Yea Yea I know, it's just the steam and mountains, blah blah blah, yea Whatever, lol, I don't see it that way, to me it's All ALIVE, from the trees to the blades of grass to the particles that make up the air, and so let me include these photos as well [click on photos to go to links, I'm just choosing them from images/google browsing--mentioning this because some of these are from photographers and they have several in their galleries]--
how GOD breathes in Snow
now She has a blog of her work, am including link here because I want to come back and look, it caught my eye, amyelkins.blogspot.com 
So, GOD breathing back to me, never thought of it that way before until that day...So you see, while Living in this screwed up misogynist patriarchal world, and having to have had to Deal with the PTSD from yes misogynist abuses, from past trauma, I know what it is to wrestle with the inner demons of hatred, resentment, Despair, and losing my Faith not only in humanity but in GOD too,

been there, done that, been in that Pit.  Religion didn't pull me out of the pit, if anything Religion helped to throw me into the pit and by religion I also mean man's ideals, man's philosophies, man's answers and including how man Defines GOD and tells us, has always told us who GOD is in Man's image of course,

while demonizing She, the Female, Woman, while demonizing her, controlling her, killing her and Erasing her.

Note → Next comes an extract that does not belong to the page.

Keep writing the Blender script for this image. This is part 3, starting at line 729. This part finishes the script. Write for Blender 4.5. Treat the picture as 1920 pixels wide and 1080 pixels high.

But you know no matter How much Man and Man's systems erase, they cannot Erase our words, our Existence nor our Herstory, and they cannot Erase, GOD.  GOD as in HE and SHE.  GOD is everywhere, 

Nature is GOD's masterpiece, of art, literature, science, history, herstory [there is Reason those water vessels in women's graves are still around], and yes, even

humor.

Nature is GOD's gift to all of us Women--

whether we See it or not, is up to us, She in GOD won't force herself on us, yet SHEHE is always there...waiting, breathing always...His and Her love to us.



more to come, Peace,

Jane--edit, note

I wanted to show someone the photos here, links and when I clicked, links didn't show SO, I am adding links here, because I don't like to post photos without links...I hope other photos here have not left out link sites, but I will be sure to check from now on,

the tree [male penis and vulva trees] shown [there are several various photos of Mother Nature's trees and various body shapes] here:  http://duo.irational.org/international_tree_climbing_day/  BTW, my Intent here is not to do some Porn tree series, hardly, but to SHOW, the trees, being that they are also what give us LIFE in the oxygen we breath [without Trees, Tree of LIFE we DIE], we are made in 'their image' the Bible says, I believe all parts of our bodies are modeled after Something in yes Nature, that is why I show these, man has in his small mind/self hate projected hate and dominance over the female body, I want to show that our Body is something that is to be respected, not to be ashamed of either, but to see it in it's Total LIFE FUNCTION, just like in NATURE...

storm cloud:  http://biggovernment.com/prahe/2010/12/10/economic-storm-clouds-on-the-horizon/  [I clicked it on google looking for face in cloud photos, was looking for a Particular one but couldn't find it, liked this one so, there ya go]




Sorry about that, I just don't like to put photos here without the Credits, for some reason they aren't going to the Link when you click on them...so, from now on I'll be checking to make sure they do...the oak tree swing and the cottonwood or oak I remember getting from google images, when I find them I'll post the links.  Again my apologies to the photographers, it wasn't my intent to steal photos...that and I like to go to the links and look at the galleries and That is how I  noticed, so, OK,

to readers, sorry about the additional edit, hope you understand.  This is how I used to do each photo btw when I began this blog then they changed the format, and clicking the photo immediately sent you to the web site, but now that doesn't seem to work so either I'm not doing it right or something--but I'll look into it.